With the broadcast media’s reliance on sound-bites and the print media’s relegation of serious political analysis to page 94 (or the website), politicians are required not only to toe the party line but also to conform to what plays on telly and what is incapable of being misinterpreted when reproduced in print. Far from being control freaks, most of them are lucky if they get through a whole day without being pilloried and traduced. What’s worse, a growing proportion of us spends all the time between elections grousing about the government and then doesn’t even bother to use our democratic duty to cast a vote. As in so many of these matters of perception about the state of the world, the fault, dear Brutus, is not in our stars (even our political stars) but in ourselves.

5 comments:

paulus said...

I have just stumbled across a truly cynical blog post from which I extract two fine sound bites:

After offering an interesting alternative to standard representative democracy the author comments: "I think you can see many problems with this. But you have to compare it to the current political process where idiots elect liars to transfer wealth to crooks."
Further on he says:
"Let’s take one example: energy policy. At the risk of oversimplifying, our current energy policy in The United States involves shooting bearded people."

I think you would enjoy it is at:
http://dilbertblog.typepad.com/the_dilbert_blog/2007/10/so-you-think-yo.html

To return to our discussion, you cite patricians like Biffen and Gilmour as models of what politicians can be, but you admit they fail to get very far if they step too far outside the box.
Peter Osborne, with whom I disagree on many points highlights a danger in the current political class in a new book and an article in the Spectator:
“Unlike the old Establishment, the Political Class depends directly or indirectly on the state for its special privileges, career structure and increasingly for its financial support. This visceral connection distinguishes it from all previous British governing elites, which were connected much more closely to civil society and were frequently hostile or indifferent to central government. Until recent times members of British ruling elites owed their status to the position they occupied outside Westminster. Today, in an important reversal, it is the position they occupy in Westminster that grants them their status in civil society.”
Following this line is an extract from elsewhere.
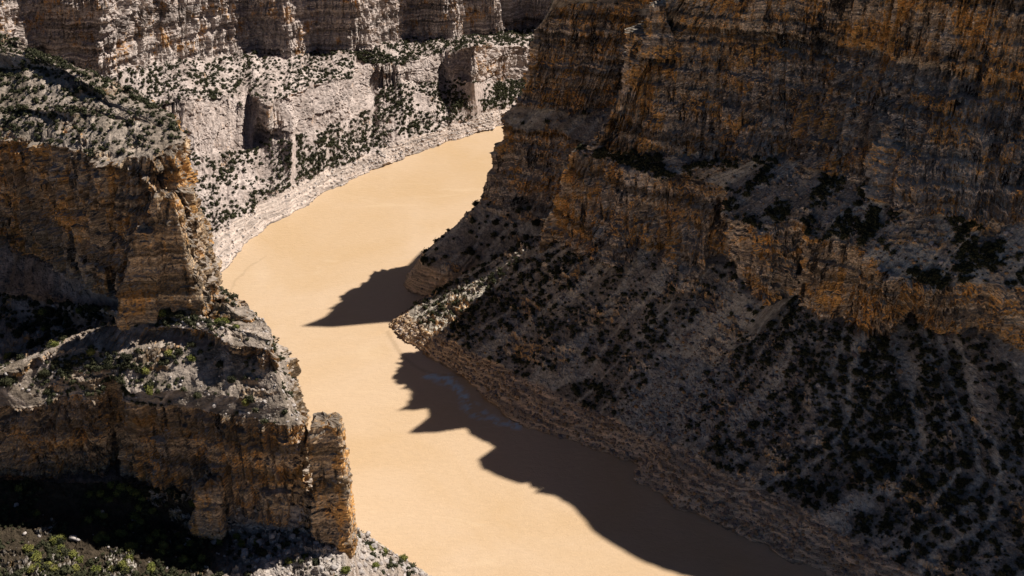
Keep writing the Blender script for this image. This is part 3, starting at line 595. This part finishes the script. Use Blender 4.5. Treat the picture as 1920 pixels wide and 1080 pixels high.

Unlike Osborne I don’t think that the old establishment was any better than the new. But more importantly I don’t think that the new is any better than the old. His point that they, along with getting on for half of the population, is directly dependent on the government for their living both in work and out of it. This is an unhealthy situation.
I am arguing for a rethink of the system. First in my sights is the electoral process and the political parties. The parties are catapults used by the ambitious to propel themselves into orbit. The system has little control of their trajectory.
I agree with you that blame can be attributed to the media. But as we saw with the Blair Campbell double act any attempt to fight fire with fire can just make things worse.
I espouse my interpretation of politics and politicians because, as with all best theories, it explains more of the facts than the alternatives. It explains: why there is always poverty; why wars are inevitable; why most democratic governments end up in a sleazy mire; why the leaders of relatively democratic countries let monsters like Mugabe, Stalin, Hitler, Mao, the current leaders of Sudan (who live behind a screen of political correctness); and the currently fashionable hate figures: the military leaders of Burma get away with it, until it is too late and many have died; why the richer get richer; why communism is unable to survive without totalitarianism and why socialism does not seem to do much better. See it my way and it all falls into place. Understanding the problem is the first step to putting it right.